Il problema Campo Dall’Orto
«Lo denuncio fin dal giorno del suo ingresso a viale Mazzini», dice a Tempi. «Quello che è successo con il piano editoriale ha la prosa di una farsa. Il piano non è stato nemmeno presentato. Carlo Verdelli (ex direttore editoriale per l’offerta informativa Rai, ndr) si è dimesso ed è stato sostituito da chi non è nemmeno giornalista». Appunto, da chi è stato sostituito Verdelli? «Da lui stesso: CDO guida anche la struttura editoriale. Gli italiani gli hanno consegnato i soldi garantiti del canone in bolletta, con evasione zero, ma non è riuscito a portare a casa un solo risultato. Dopo quasi due anni non c’è neanche uno straccio di piano per l’informazione. E non solo. Pensiamo al Giro d’Italia, che lui ha portato da 5 milioni di euro a 12 milioni di euro di costi: più che il doppio. Ma nessuno sa se questo aumento di spesa porterà anche un raddoppio degli introiti e come. O triplicheranno solo gli inviati e gli appalti?».

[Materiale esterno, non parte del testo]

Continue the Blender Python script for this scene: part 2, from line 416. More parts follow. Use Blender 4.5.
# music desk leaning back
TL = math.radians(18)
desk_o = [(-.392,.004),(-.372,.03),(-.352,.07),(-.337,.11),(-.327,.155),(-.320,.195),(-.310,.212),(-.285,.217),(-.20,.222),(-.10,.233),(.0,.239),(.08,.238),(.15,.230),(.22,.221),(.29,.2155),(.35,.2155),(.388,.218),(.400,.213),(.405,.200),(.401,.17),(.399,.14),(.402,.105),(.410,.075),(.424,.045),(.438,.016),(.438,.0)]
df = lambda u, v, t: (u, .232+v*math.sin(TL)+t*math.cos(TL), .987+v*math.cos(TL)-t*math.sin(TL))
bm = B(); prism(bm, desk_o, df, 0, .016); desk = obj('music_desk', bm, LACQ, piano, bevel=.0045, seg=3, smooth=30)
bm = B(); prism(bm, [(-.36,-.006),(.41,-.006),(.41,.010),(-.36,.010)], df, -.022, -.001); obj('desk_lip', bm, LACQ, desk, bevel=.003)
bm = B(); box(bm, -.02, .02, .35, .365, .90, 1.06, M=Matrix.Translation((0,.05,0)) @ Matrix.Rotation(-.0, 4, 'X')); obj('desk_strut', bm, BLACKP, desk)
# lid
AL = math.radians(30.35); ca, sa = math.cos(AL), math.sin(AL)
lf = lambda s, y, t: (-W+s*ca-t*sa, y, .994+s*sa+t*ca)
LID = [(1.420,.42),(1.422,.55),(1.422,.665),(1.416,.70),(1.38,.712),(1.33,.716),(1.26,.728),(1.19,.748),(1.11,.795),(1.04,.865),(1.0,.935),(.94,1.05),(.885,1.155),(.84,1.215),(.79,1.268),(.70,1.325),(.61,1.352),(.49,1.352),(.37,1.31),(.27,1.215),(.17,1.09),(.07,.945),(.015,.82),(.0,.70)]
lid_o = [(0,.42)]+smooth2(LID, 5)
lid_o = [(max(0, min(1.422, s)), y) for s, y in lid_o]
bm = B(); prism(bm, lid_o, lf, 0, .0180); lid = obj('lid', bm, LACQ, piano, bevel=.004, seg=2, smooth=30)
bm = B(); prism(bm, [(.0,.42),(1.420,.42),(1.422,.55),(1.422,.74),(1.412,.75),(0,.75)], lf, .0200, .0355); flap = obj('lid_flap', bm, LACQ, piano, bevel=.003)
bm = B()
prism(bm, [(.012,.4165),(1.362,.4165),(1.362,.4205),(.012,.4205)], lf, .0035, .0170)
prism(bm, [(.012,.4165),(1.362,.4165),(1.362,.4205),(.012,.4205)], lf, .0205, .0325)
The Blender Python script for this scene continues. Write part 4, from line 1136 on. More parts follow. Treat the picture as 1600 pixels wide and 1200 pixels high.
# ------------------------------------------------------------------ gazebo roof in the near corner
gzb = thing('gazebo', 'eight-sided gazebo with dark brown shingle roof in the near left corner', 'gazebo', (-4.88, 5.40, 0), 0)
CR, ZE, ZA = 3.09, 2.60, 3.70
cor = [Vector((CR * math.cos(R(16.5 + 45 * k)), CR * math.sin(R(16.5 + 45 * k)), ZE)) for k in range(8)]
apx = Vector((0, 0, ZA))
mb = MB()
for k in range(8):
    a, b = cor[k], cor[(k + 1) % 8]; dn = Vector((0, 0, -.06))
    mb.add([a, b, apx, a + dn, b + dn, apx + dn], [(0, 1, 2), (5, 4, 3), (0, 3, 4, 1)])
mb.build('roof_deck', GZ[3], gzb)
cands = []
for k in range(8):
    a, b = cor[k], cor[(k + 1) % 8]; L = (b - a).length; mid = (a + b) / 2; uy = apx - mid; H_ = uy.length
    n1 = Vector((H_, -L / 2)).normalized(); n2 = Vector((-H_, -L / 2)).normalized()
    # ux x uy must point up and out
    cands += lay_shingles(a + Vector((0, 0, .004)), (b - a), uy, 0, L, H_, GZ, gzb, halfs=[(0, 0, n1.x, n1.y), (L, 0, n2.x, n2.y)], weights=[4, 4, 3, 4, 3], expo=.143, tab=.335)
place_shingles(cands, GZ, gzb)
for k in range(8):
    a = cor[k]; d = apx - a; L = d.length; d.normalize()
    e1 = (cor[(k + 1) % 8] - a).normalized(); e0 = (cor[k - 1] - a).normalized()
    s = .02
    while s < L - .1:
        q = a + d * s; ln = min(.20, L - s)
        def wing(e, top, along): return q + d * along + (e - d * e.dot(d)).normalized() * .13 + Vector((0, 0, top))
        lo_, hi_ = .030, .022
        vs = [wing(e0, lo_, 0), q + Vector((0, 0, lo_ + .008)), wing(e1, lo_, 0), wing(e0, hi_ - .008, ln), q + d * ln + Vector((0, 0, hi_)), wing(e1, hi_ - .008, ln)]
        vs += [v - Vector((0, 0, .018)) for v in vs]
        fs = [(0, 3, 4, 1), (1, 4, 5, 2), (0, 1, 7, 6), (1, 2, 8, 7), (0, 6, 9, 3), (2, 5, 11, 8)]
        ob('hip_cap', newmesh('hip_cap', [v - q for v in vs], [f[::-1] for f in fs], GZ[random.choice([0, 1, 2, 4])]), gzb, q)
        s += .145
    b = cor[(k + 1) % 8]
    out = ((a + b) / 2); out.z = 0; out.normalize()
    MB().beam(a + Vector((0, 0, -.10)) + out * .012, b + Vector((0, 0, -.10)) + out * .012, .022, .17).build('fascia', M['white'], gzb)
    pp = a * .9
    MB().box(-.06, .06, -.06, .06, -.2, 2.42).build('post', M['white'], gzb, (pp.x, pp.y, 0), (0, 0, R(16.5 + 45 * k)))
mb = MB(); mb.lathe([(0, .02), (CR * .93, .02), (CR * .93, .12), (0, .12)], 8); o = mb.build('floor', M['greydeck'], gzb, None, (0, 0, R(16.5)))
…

Ma CDO è stato selezionato dall’ex premier. Una sua uscita non rappresenta una sconfitta renziana? Anzaldi nega e non nega: «No, perché? Campo Dall’Orto aveva il miglior curriculum su piazza. Poi, da premier, Matteo si è giustamente disinteressato della Rai, lo ha lasciato fare con pieni poteri, ma il risultato è che dopo neanche due anni l’intero Consiglio di amministrazione ha firmato una lettera aperta contro l’operato del direttore generale a proposito della vicenda Verdelli e del piano informativo. Una vera e propria sfiducia di fatto, per di più pubblica».